Lilypie Fourth Birthday tickers

Monday, March 2, 2009

Get ready... coming up on one year home!!!

This was my blog post from about one year ago when I was in the final weeks before she came home.  It includes a post from 2 years ago, before she was even born.

February 22, 2008 Reflecting...

The past 24 hours I've been processing so much of this reality. My daughter is going to be home in just a few weeks. I'm sure I'm going through all the emotions that Mom's do right before they're due to give birth. Will I be good enough for her? What will our life together be like? What will her personality be? Can I love her enough? Will I be a good Mom? I'm sure once she is here sleeping in her room all these questions, thoughts & worries will just disappear, and she & I will just 'BE'.

I looked back to my blog entries from last March & this is what I wrote on March 2nd.

Marathon...
...not a sprint.

March 2, 2007

The last week I have had some concerns with pursuing an adoption in Guatemala which I won't go into here... bottom line is after much prayer and consideration I have decided to continue on this road until something stops me. I re-read the bible verse I have on my home page of this blog

"Whether you turn to the right or to the left, your ears will hear a voice behind you, saying, 'This is the way; Walk in it." - Isiah 30:21

I realized that adoption is not a journey for the faint of heart, and if I run and hide everytime I get scared I will never find my child.

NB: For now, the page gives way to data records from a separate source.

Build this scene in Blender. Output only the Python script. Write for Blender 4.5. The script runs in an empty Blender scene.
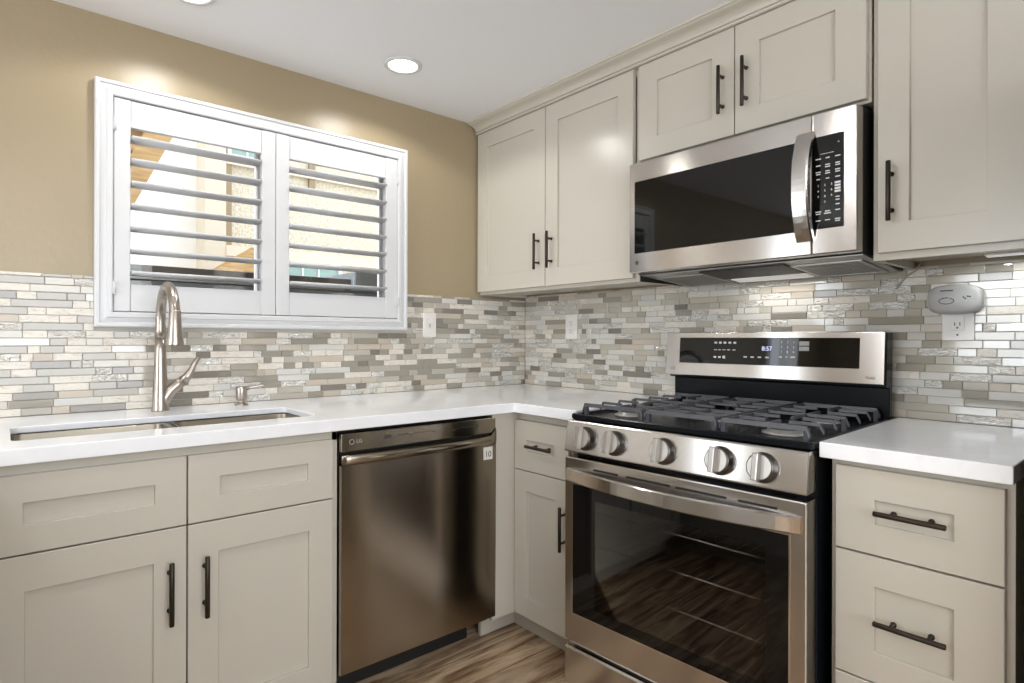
import bpy, bmesh, math, random
from mathutils import Vector, Matrix
PI = math.pi
S = bpy.context.scene
COL = S.collection

# ------------------------------------------------------------------ camera
cam_d = bpy.data.cameras.new('camera')
cam = bpy.data.objects.new('camera', cam_d); COL.objects.link(cam)
cam_d.sensor_width = 36.0
cam_d.lens = 590.99 * 36.0 / 1024.0
cam_d.shift_y = -3.5 / 1024.0
cam_d.clip_start = 0.02
cam.matrix_world = (Matrix.Translation((-2.1042, -2.3426, 1.157)) @ Matrix.Rotation(-0.7098, 4, 'Z')
                    @ Matrix.Rotation(PI / 2, 4, 'X') @ Matrix.Rotation(0.0023, 4, 'Z'))
S.camera = cam

# ------------------------------------------------------------------ colour management, sky, sun, daylight
S.view_settings.view_transform = 'Standard'
S.view_settings.look = 'None'
S.view_settings.gamma = 1.0
S.view_settings.use_curve_mapping = False
S.view_settings.exposure = -0.20
try:
    S.cycles.max_bounces = 10
    S.cycles.diffuse_bounces = 5
    S.cycles.glossy_bounces = 5
    S.cycles.sample_clamp_indirect = 6.0
    S.cycles.use_denoising = True
    S.cycles.caustics_reflective = False
    S.cycles.caustics_refractive = False
except Exception:
    pass
world = bpy.data.worlds.new('sky'); S.world = world
world.use_nodes = True
bg = world.node_tree.nodes['Background']
bg.inputs['Color'].default_value = (0.78, 0.88, 1.0, 1)
bg.inputs['Strength'].default_value = 3.6


def lamp(name, kind, loc, energy, color=(1, 1, 1), direction=None, **kw):
    l = bpy.data.lights.new(name, kind)
    l.energy = energy; l.color = color
    for k, v in kw.items():
        setattr(l, k, v)
    o = bpy.data.objects.new(name, l); COL.objects.link(o)
    o.location = loc
    if direction:
        o.rotation_euler = Vector(direction).to_track_quat('-Z', 'Y').to_euler()
    return o


lamp('sun', 'SUN', (-8, 2, 8), 4.5, (1.0, 0.97, 0.92), (0.9, -0.25, -0.55), angle=0.01)
# added frontal fill, set as a window behind the camera; daylight from one in the far side wall, a glazed door left of the frame
lamp('daylight_rear_window', 'AREA', (-2.3, -4.20, 1.35), 50, (1.0, 0.99, 0.975), (0, 1, 0), shape='RECTANGLE', size=2.6, size_y=1.5)
lamp('daylight_side_window', 'AREA', (-5.10, -1.45, 1.35), 44, (0.95, 0.975, 1.0), (1, 0, 0), shape='RECTANGLE', size=1.4, size_y=1.5)
lamp('daylight_garden_door', 'AREA', (-3.95, -0.03, 1.10), 22, (0.86, 0.93, 1.0), (0, -1, 0), shape='RECTANGLE', size=0.7, size_y=1.8)
CAN_POWER = 16.0
CANS = [(-0.933, -0.327), (-1.675, -0.330), (-1.70, -1.25), (-2.80, -1.25), (-1.10, -3.2), (-2.9, -3.2)]

# ------------------------------------------------------------------ materials
def nodes(m):
    return m.node_tree.nodes, m.node_tree.links


def mat(name, color, rough=0.5, metal=0.0, spec=0.5, coat=0.0, emit=None, emit_s=1.0):
    m = bpy.data.materials.new(name); m.use_nodes = True
    b = m.node_tree.nodes['Principled BSDF']
    b.inputs['Base Color'].default_value = (*color, 1)
    b.inputs['Roughness'].default_value = rough
    b.inputs['Metallic'].default_value = metal
    b.inputs['Specular IOR Level'].default_value = spec
    b.inputs['Coat Weight'].default_value = coat
    if emit:
        b.inputs['Emission Color'].default_value = (*emit, 1)
        b.inputs['Emission Strength'].default_value = emit_s
    return m


def texco(m, scale=(1, 1, 1)):
    N, L = nodes(m)
    t = N.new('ShaderNodeTexCoord'); mp = N.new('ShaderNodeMapping')
    mp.inputs['Scale'].default_value = scale
    L.new(t.outputs['Object'], mp.inputs['Vector'])
    return mp.outputs['Vector']


def noise(m, vec, scale, detail=4, rough=0.5, dist=0.0):
    N, L = nodes(m)
    n = N.new('ShaderNodeTexNoise')
    n.inputs['Scale'].default_value = scale; n.inputs['Detail'].default_value = detail
    n.inputs['Roughness'].default_value = rough; n.inputs['Distortion'].default_value = dist
    L.new(vec, n.inputs['Vector'])
    return n.outputs['Fac']


def ramp(m, fac, stops):
    N, L = nodes(m)
    r = N.new('ShaderNodeValToRGB')
    e = r.color_ramp.elements
    while len(e) < len(stops):
        e.new(0.5)
    for i, (p, c) in enumerate(stops):
        e[i].position = p; e[i].color = (*c, 1) if len(c) == 3 else c
    L.new(fac, r.inputs['Fac'])
    return r.outputs['Color']


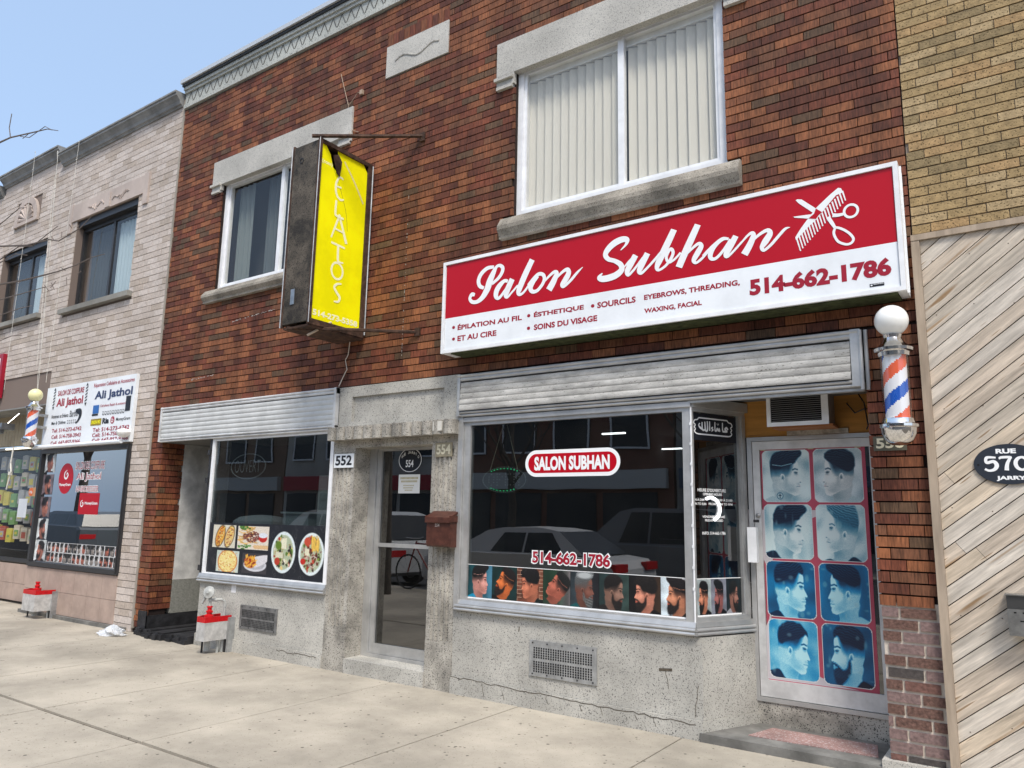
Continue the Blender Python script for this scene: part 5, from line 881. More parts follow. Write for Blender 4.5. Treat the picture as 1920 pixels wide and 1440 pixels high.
for s in ([(.385, 2.135, .016), (.37, 2.15, .016), (.355, 2.135, .016), (.375, 2.122, .014), (.345, 2.12, .014), (.33, 2.125, .012), (.33, 2.185, .010)], [(.30, 2.115, .014), (.295, 2.14, .010), (.285, 2.12, .012), (.275, 2.14, .010), (.265, 2.12, .012), (.252, 2.125, .012), (.252, 2.185, .010)], [(.232, 2.145, .010), (.218, 2.135, .012), (.232, 2.125, .010), (.215, 2.113, .008)], [(.198, 2.115, .012), (.198, 2.185, .010)], [(.175, 2.185, .010), (.175, 2.12, .014), (.155, 2.118, .014), (.15, 2.18, .010)], [(.152, 2.12, .014), (.125, 2.12, .014), (.122, 2.175, .010)], [(.125, 2.12, .014), (.10, 2.135, .016), (.088, 2.15, .010), (.10, 2.165, .010)]): ribbon(m, WS, s, .0016)
for u, v in ((.283, 2.165), (.275, 2.172), (.29, 2.172)): m.flat(WS, ell(u, v, .004, .004, 8), .0016)
m.build('white_lettering', WLET, AR)
HR = thing('window_decal', (-1.93, .2, 1.37), 'white opening hours text on the angled side window of the salon', 'decal', 'window decals'); m = MB()
for t, a, b, c, d in (("HEURE D'OUVERTURE", .065, 1.668, .345, 1.692), ('OPENING HOURS', .115, 1.641, .305, 1.660), ('LUN À DIM', .005, 1.600, .125, 1.622), ('DE 10:00 À 21:00', .20, 1.603, .41, 1.623), ('MON TO SUN', .005, 1.571, .145, 1.589), ('FROM 10AM TO 9PM', .17, 1.573, .41, 1.590), ('VENDREDI FERMÉ', .105, 1.481, .33, 1.502), ('FRIDAY CLOSED', .13, 1.455, .31, 1.472), ('INFO: 514-662-1786', .10, 1.362, .33, 1.384)): text(m, WS, t, a, b, c, d, .0008, .02)
m.build('white_text', WLET, HR)
m = MB(); R0 = [SP(.185 + .088 * math.cos(math.radians(a)), 1.545 + .082 * math.sin(math.radians(a)), -.012) for a in range(-70, 125, 10)]; m.tube(R0, .011, 8); o = m.build('ring_light', mat('ring_lamp', (.9, .92, .95), emit=1.0), smooth=True); o['label'] = 'white curved ring lamp stuck on the angled side window over the opening hours'; o['category'] = 'lamp'
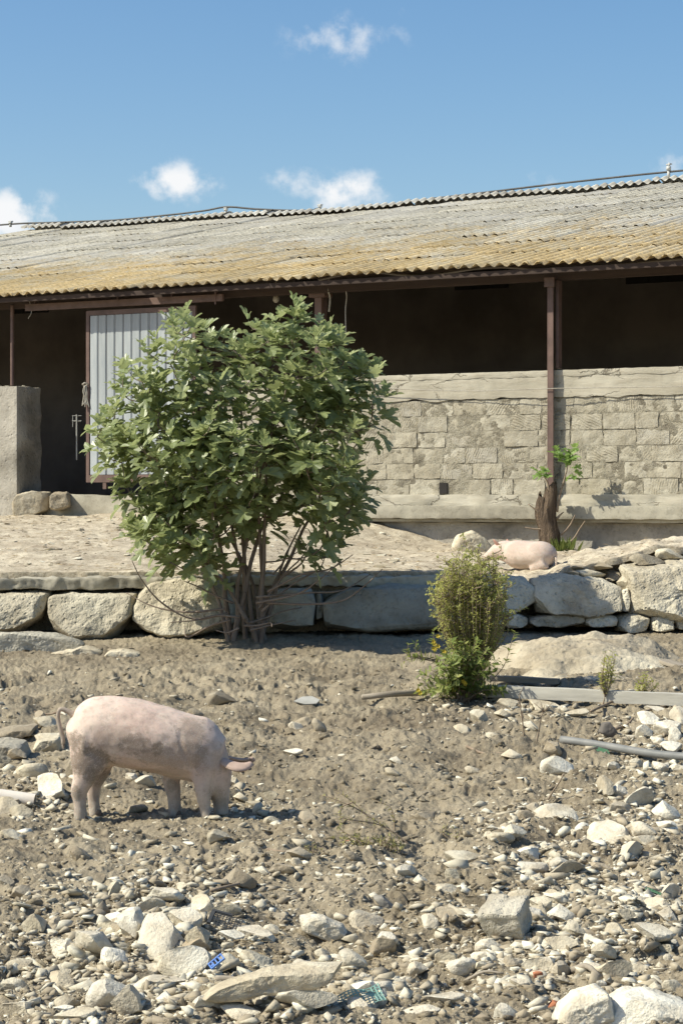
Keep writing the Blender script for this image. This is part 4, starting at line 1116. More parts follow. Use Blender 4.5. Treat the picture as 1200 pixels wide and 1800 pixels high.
    for t in tips:
        p = nodes[t]; q = nodes[par[t]]
        out = (p - cen); out.z *= .6
        ax = ((p - q).normalized() * .5 + out.normalized() * .45 + Vector((0, 0, .75)) + Vector((r.uniform(-.3, .3), r.uniform(-.3, .3), r.uniform(-.1, .2)))).normalized()
        x = ax.orthogonal().normalized(); y = ax.cross(x); ph = r.uniform(0, 6.28)
        nl = r.randint(7, 11); span = r.uniform(.14, .30)
        for k in range(nl):
            f = k / (nl - 1); a = ph + k * 2.4
            radial = x * math.cos(a) + y * math.sin(a)
            tilt = R(88 - 66 * f + r.uniform(-16, 16)); pos = p + ax * (f - .75) * span
            pd = (ax * math.cos(tilt) + radial * math.sin(tilt)).normalized()
            size = (.205 - .095 * f ** 2) * r.uniform(.6, 1.2)
            ld = (pd + Vector((0, 0, -.38 * (1 - f)))).normalized()
            nn = (ax + Vector((0, 0, .4)) - radial * .2 + Vector((r.uniform(-.35, .35), r.uniform(-.35, .35), r.uniform(-.2, .2)))).normalized()
            st = pos + pd * size * .32
            tone = min(1, max(0, r.gauss(.36, .2) + .32 * f ** 2))
            leaves.append((frame_mat(st, ld, nn, size), r.randrange(7), tone, st))
    crown = MB(); big = []
    # the 300 leaves that show largest: nearest to the viewer on the outside of the crown
    order = sorted(range(len(leaves)), key=lambda i: leaves[i][3].y - .25 * abs(leaves[i][0][0][1][1]) + r.uniform(0, .2))
    top = set(order[:300])
    for i, (fm, k, tone, st) in enumerate(leaves):
        V, f = FIGL[k]; 
        if i in top: big.append((fm, k, tone)); continue
        crown.add(V @ fm[0] + fm[1], f, tone)
    co = link('crown', crown.mesh('crown', False, off), M['fig'], root); co['kind'] = 'stuff'
    proto = {}
    for fm, k, tone in big:
        tq = round(tone * 4) / 4
        if (k, tq) not in proto:
            mb = MB(); mb.add(FIGL[k][0], FIGL[k][1], tq); me = mb.mesh('leaf'); me.materials.append(M['fig']); proto[(k, tq)] = me
        o = link('leaf', proto[(k, tq)], None, co)
        A = Matrix([[*fm[0][:, i], fm[1][i] - off[i]] for i in range(3)] + [[0, 0, 0, 1]])
        o.matrix_local = A
    # dry twigs round the foot
    tw = [[(400, 1078), (340, 1088), (285, 1060), (250, 1020), (232, 985)], [(395, 1070), (330, 1076), (270, 1066), (222, 1042)], [(410, 1060), (375, 1045), (345, 1030), (325, 1022)], [(405, 1090), (370, 1100), (330, 1120), (325, 1100)],
          [(450, 1060), (520, 1045), (560, 1020), (600, 985)], [(450, 1050), (540, 1042), (600, 1038), (650, 1010)], [(455, 1070), (500, 1010), (530, 980), (545, 950)], [(460, 1075), (510, 1030), (560, 1000), (572, 975)], [(470, 1040), (530, 1010), (580, 1000), (620, 975)], [(440, 1095), (470, 1085), (500, 1074), (530, 1068)], [(430, 1100), (450, 1100), (475, 1095), (478, 1102)], [(420, 1104), (400, 1112), (380, 1108)],
          [(470, 1060), (540, 1062), (600, 1056), (640, 1030), (672, 1000)], [(480, 1010), (500, 985), (512, 955)], [(500, 1012), (530, 990), (540, 968)], [(440, 1108), (480, 1098), (520, 1090)], [(420, 1085), (380, 1082), (345, 1090), (300, 1094)]]
    for i, l in enumerate(tw):
        dd = D0 - .15 - .25 * r.random(); pts = spline([P(px, py, dd + .08 * k * (1 if i % 2 else -1)) for k, (px, py) in enumerate(l)], 5)
        m_ = len(pts); V, f = tube([p - off for p in pts], [.011 * (1 - .8 * k / m_) + .0015 for k in range(m_)], 6)
        link('dry_branch', new_mesh('dry_branch', V, f, True), M['bark'], root)
build_fig()

# ================================================================== SHRUBS AND WEEDS
def small_leaf(w, fold=.25):
    return np.array([(0, 0, 0), (w, .45, fold * w), (0, 1, -.06), (-w, .45, fold * w)]), [(0, 1, 2), (0, 2, 3)]

def stem_bush(name, base, stems, mat, leaf_len, leaf_w, per_m, label, cat, start=.35, stem_r=.004, seed=1, tone=(.5, .22), flower=None, stemmat=None, group=None):
    """stems: list of point lists in world space"""
    r = random.Random(seed); root = empty(name, base); tag(root, label, cat, group)
    sb = MB(); lf = MB(); LV, LF = small_leaf(leaf_w)
    for pts in stems:
        q = spline(pts, 5); m_ = len(q)
        V, f = tube([p - base for p in q], [stem_r * (1 - .75 * k / m_) for k in range(m_)], 4, False); sb.add(V, f)
        acc = 0.0; tot = sum((q[k + 1] - q[k]).length for k in range(m_ - 1)); cur = 0
        for k in range(m_ - 1):
            seg = q[k + 1] - q[k]; L = seg.length; d = seg.normalized(); cur += L
            if cur < start * tot: continue
            cnt = L * per_m; cnt = int(cnt) + (r.random() < cnt - int(cnt))
            x = d.orthogonal().normalized(); y = d.cross(x)
            for _ in range(cnt):
                a = r.uniform(0, 6.28); rd = x * math.cos(a) + y * math.sin(a)
                ld = (d * r.uniform(-.1, .9) + rd).normalized(); size = leaf_len * r.uniform(.55, 1.2)
                A, p = frame_mat(q[k] + seg * r.random() - base, ld, (d + rd * .2 + Vector((0, 0, .3))).normalized(), size)
                lf.add(LV @ A + p, LF, min(1, max(0, r.gauss(*tone) + .25 * (cur / tot - .5))))
    link('stems', sb.mesh('stems', True), stemmat or M['twig'], root)
    o = link('foliage', lf.mesh('foliage'), mat, root); o['kind'] = 'stuff'
    return root

def tall_shrub():
    r = random.Random(5); D0 = 18.75; base = Vector((P(838, 1215, D0).x, D0, float(base_z(1.1, D0)) - .02)); st = []
    for i in range(230):
        a = r.uniform(-1, 1); b = r.uniform(-1, 1)
        topx = 830 + a * 58; ty = 958 + 52 * a * a + r.uniform(-12, 70) + 30 * abs(b)
        dd = D0 + b * .32
        p0 = base + Vector((r.uniform(-.05, .05), r.uniform(-.05, .05), 0)); p3 = P(topx + r.uniform(-10, 10), ty, dd)
        midz = base.z + .42
        p1 = base + Vector(((p3.x - base.x) * .3, (p3.y - D0) * .3, .30)); p2 = Vector((base.x + (p3.x - base.x) * .92, D0 + (p3.y - D0) * .95, base.z + .60 + r.uniform(-.08, .08)))
        st.append([p0, p1, p2, p3])
        for _ in range(2):
            w_ = r.uniform(.35, .98); s0 = p2.lerp(p3, w_); st.append([s0, s0 + Vector((r.gauss(0, .035), r.gauss(0, .035), .03)), s0 + Vector((r.gauss(0, .06) + a * .02, r.gauss(0, .06), r.uniform(.03, .10)))])
    stem_bush('shrub', base, st, M['shrub'], .032, .26, 90, 'tall upright olive-green shrub with tiny leaves standing in the yard', 'shrub', .40, .005, 3)
    # broad-leaved low plant at its foot
    D1 = 18.4; b2 = Vector((P(812, 1222, D1).x, D1, float(base_z(1.0, D1)) - .02)); st = []
    for i in range(70):
        tx = 812 + r.gauss(0, 40); ty = 1125 + .010 * (tx - 815) ** 2 + r.uniform(-8, 70); tx = max(735, min(885, tx)); ty = min(ty, 1215)
        p3 = P(tx, ty, D1 + r.uniform(-.35, .25)); st.append([b2 + Vector((r.uniform(-.06, .06), r.uniform(-.05, .05), 0)), b2.lerp(p3, .5) + Vector((0, 0, .06)), p3])
    for l in ([(800, 1200), (770, 1165), (762, 1140), (762, 1108)], [(790, 1190), (760, 1160), (735, 1156), (704, 1164)], [(770, 1164), (730, 1156), (716, 1150), (718, 1130)], [(770, 1160), (740, 1156), (730, 1142), (732, 1128)], [(790, 1205), (760, 1195), (740, 1205)], [(795, 1210), (765, 1212), (745, 1218)], [(860, 1200), (885, 1170), (898, 1130), (905, 1110)]):
        st.append([P(px, py, D1 - .05) for px, py in l])
    stem_bush('leafy_plant', b2, st, M['plant'], .07, .22, 80, 'bright green leafy plant spreading low at the tall shrub\'s foot', 'plant', .35, .005, 8)
    # yellow flowers
    fl = MB(); LV, LF = small_leaf(.45)
    for px, py in ((763, 1128), (768, 1136), (760, 1140), (770, 1118), (733, 1213), (738, 1218), (812, 1198), (818, 1202), (800, 1212), (778, 1145), (764, 1132), (766, 1141)):
        p = P(px + r.uniform(-2, 2), py, D1 - .12) - b2
        for k in range(5):
            A, q = frame_mat(p, Vector((math.cos(k * 1.26), -.4, math.sin(k * 1.26))), Vector((0, -1, .2)), .022); fl.add(LV @ A + q, LF)
    o = link('flowers', fl.mesh('flowers'), plain_mat('yellow_petal', (.62, .48, .05), (.5, .36, .04), 30, .6), bpy.data.objects['leafy_plant']); o['kind'] = 'stuff'
tall_shrub()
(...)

So, taking another step of faith I am trusting that the Lord has my child in Guatemala, and until something insurmontable happens to stop me I need to forge ahead.

God was leading me on this journey, and now the finish line is in sight, and a whole new journey begins. I am still humbled that He has called me to be this little girl's Mommy, I pray He will give me the wisdom, grace & strength for the task.

 

The line below is so true...

I'm sure once she is here sleeping in her room all these questions, thoughts & worries will just disappear, and she & I will just 'BE'.

although I still have my moments of doubt, and I daily pray for wisdom to be her Mommy, we quickly settled into a routine of 'US'... we just are what we are.  We are a family. 

She has brought a life and energy into this house, making it a home, filled with giggles, cries, cheerios (EVERYWHERE), sippy cups, Pooh bears, Sesame Street, animal crackers, strong will, waking up in the middle of the night, stepping on unexpected items.

On  a side note, I painted her toenails for the first time this weekend... she's VERY proud of them (and has now discovered my stash of nail polish... this can't be good).